Task → Extract the lines from the start through the line that holds "S.camera = camo", both included, omitting all images.

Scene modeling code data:

▶

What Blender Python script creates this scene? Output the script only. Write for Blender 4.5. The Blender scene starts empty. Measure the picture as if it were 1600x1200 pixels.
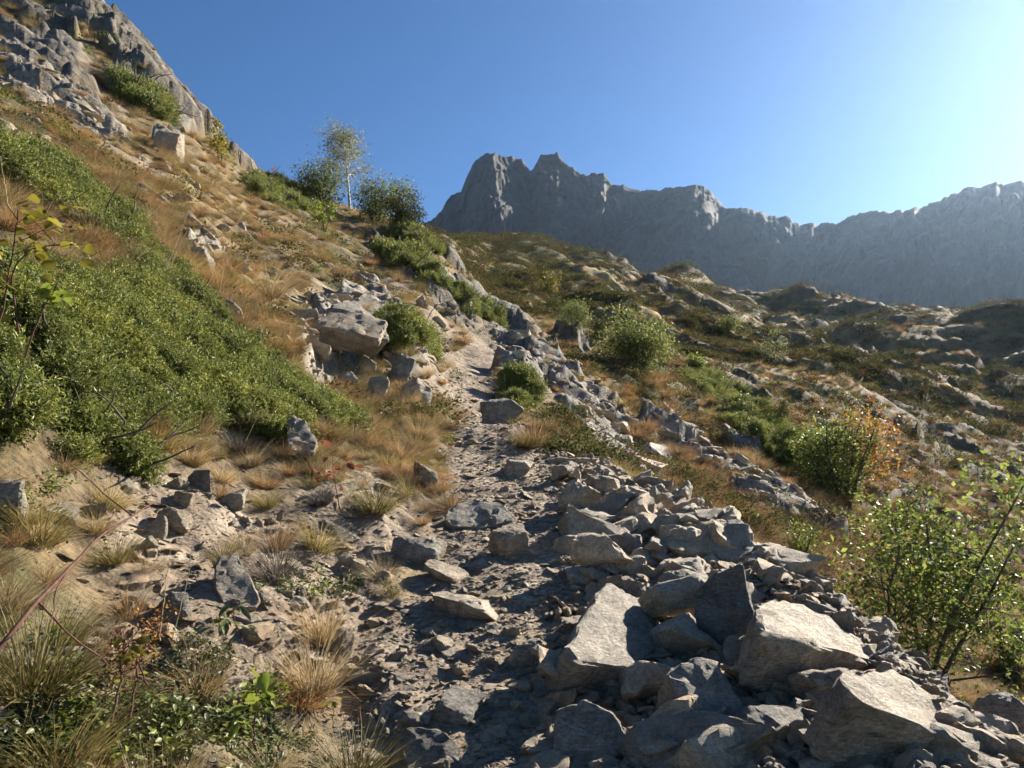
import bpy, bmesh, math, random
import numpy as np
from mathutils import Vector, Matrix, Euler, noise as mnoise

# ------------------------------------------------------------------ camera, sky, sun, exposure
S = bpy.context.scene
COL = S.collection
EYE = 1.6
F = 1111.0            # focal length in photo pixels (1600 wide)
HOR = 697.0           # image row of the horizon
cam = bpy.data.cameras.new('camera')
cam.sensor_width = 36.0
cam.lens = 36.0 * F / 1600.0
cam.shift_y = (HOR - 600.0) / 1600.0
cam.clip_start = 0.05
cam.clip_end = 6000.0
camo = bpy.data.objects.new('camera', cam)
camo.location = (0, 0, EYE)
camo.rotation_euler = (math.radians(90), 0, 0)
COL.objects.link(camo)
S.camera = camo

SUN_DIR = Vector((1.05, 1.0, 0.74)).normalized()
SUN_EL = math.asin(SUN_DIR.z)
SUN_AZ = math.atan2(SUN_DIR.x, SUN_DIR.y)
w = bpy.data.worlds.new('World')
S.world = w
w.use_nodes = True
wn = w.node_tree.nodes
bg = wn['Background']
sky = wn.new('ShaderNodeTexSky')
sky.sky_type = 'NISHITA'
sky.sun_disc = False
sky.sun_elevation = SUN_EL
sky.sun_rotation = SUN_AZ
sky.altitude = 1500
sky.air_density = 1.0
sky.dust_density = 0.25
sky.ozone_density = 3.0
bg.inputs['Strength'].default_value = 0.0435
hs = wn.new('ShaderNodeHueSaturation')
hs.inputs['Saturation'].default_value = 1.2; hs.inputs['Value'].default_value = 1.08
w.node_tree.links.new(sky.outputs['Color'], hs.inputs['Color'])
wb = wn.new('ShaderNodeMix'); wb.data_type = 'RGBA'; wb.blend_type = 'MULTIPLY'; wb.inputs[0].default_value = 1.0
wb.inputs[7].default_value = (1.0, .955, 1.0, 1)
w.node_tree.links.new(hs.outputs['Color'], wb.inputs[6])
w.node_tree.links.new(wb.outputs[2], bg.inputs['Color'])

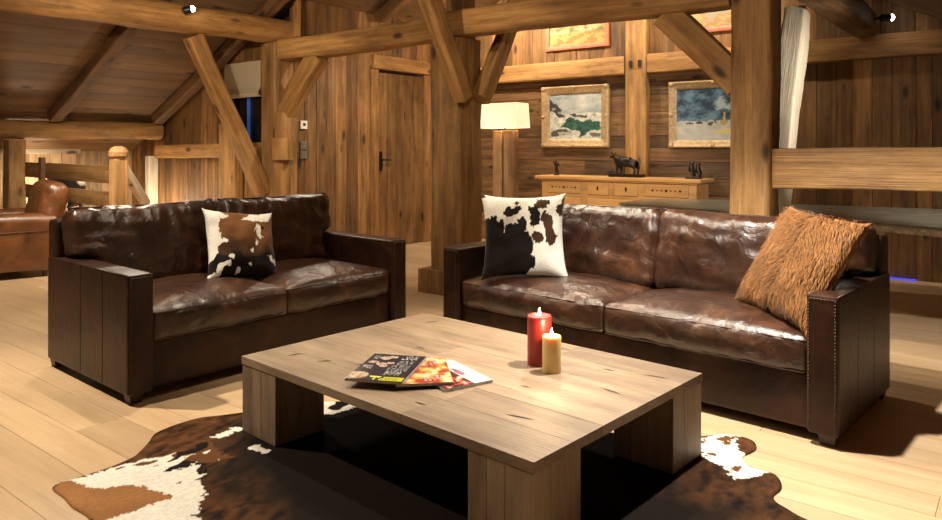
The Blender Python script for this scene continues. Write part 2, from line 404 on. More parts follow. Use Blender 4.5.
# stairwell wall under the eave
mb = MB(); x = 0.8
while x < 4.76:
    w = random.uniform(0.14, 0.2); mb.box(x, x + w - 0.004, 9.40, 9.43, 0, 1.17); x += w
M['board_pale'] = wood('pale stairwell boards', (0.30, 0.20, 0.105), (0.50, 0.36, 0.21), (0.64, 0.49, 0.31), 'Z', 1.2, 20, crack=0.5, vlo=0.8, vhi=1.15)
struct(mb.build('wall_stairwell', M['board_pale']))
beam('trim_2', (2.95, 9.37, 1.165), (4.1, 9.37, 1.165), 0.05, 0.07, 'beam_pale', wob=0.002); struct(bpy.data.objects['trim_2'])

# ceilings: boards along X on both slopes
for nm, sgn, y_end in (('ceiling_left', 1, 9.5), ('ceiling_right', -1, -1.6)):
    mb = MB(); u = 0.0; span = abs(y_end - RIDGE_Y)
    while u < span:
        w = min(random.uniform(0.13, 0.17), span - u + 0.001); x = -2.4 - random.random() * 2
        while x < 7.9:
            l = random.uniform(2.2, 3.6); a, b2 = max(x, -2.4), min(x + l, 7.9)
            if b2 > a:
                y0, y1 = RIDGE_Y + sgn * u, RIDGE_Y + sgn * (u + w - 0.004); z0, z1 = roof(y0), roof(y1)
                mb.hexa([(a, y0, z0), (b2 - .003, y0, z0), (b2 - .003, y1, z1), (a, y1, z1), (a, y0, z0 + .03), (b2 - .003, y0, z0 + .03), (b2 - .003, y1, z1 + .03), (a, y1, z1 + .03)])
            x += l
        u += w
    struct(mb.build(nm, M['ceil']))
mb = MB()
for sgn, ye in ((1, 9.6), (-1, -1.7)):
    mb.hexa([(-2.5, RIDGE_Y, RIDGE_Z + .04), (8, RIDGE_Y, RIDGE_Z + .04), (8, ye, roof(ye) + .04), (-2.5, ye, roof(ye) + .04), (-2.5, RIDGE_Y, RIDGE_Z + .12), (8, RIDGE_Y, RIDGE_Z + .12), (8, ye, roof(ye) + .12), (-2.5, ye, roof(ye) + .12)])
struct(mb.build('roof', M['beam_dark']))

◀

The response →
What Blender Python script creates this scene? Output the script only. Write for Blender 4.5. The Blender scene starts empty. Measure the picture as if it were 1600x1200 pixels.
import bpy, bmesh, math, random
import numpy as np
from mathutils import Vector, Matrix, Euler, noise as mnoise

# ------------------------------------------------------------------ camera, sky, sun, exposure
S = bpy.context.scene
COL = S.collection
EYE = 1.6
F = 1111.0            # focal length in photo pixels (1600 wide)
HOR = 697.0           # image row of the horizon
cam = bpy.data.cameras.new('camera')
cam.sensor_width = 36.0
cam.lens = 36.0 * F / 1600.0
cam.shift_y = (HOR - 600.0) / 1600.0
cam.clip_start = 0.05
cam.clip_end = 6000.0
camo = bpy.data.objects.new('camera', cam)
camo.location = (0, 0, EYE)
camo.rotation_euler = (math.radians(90), 0, 0)
COL.objects.link(camo)
S.camera = camo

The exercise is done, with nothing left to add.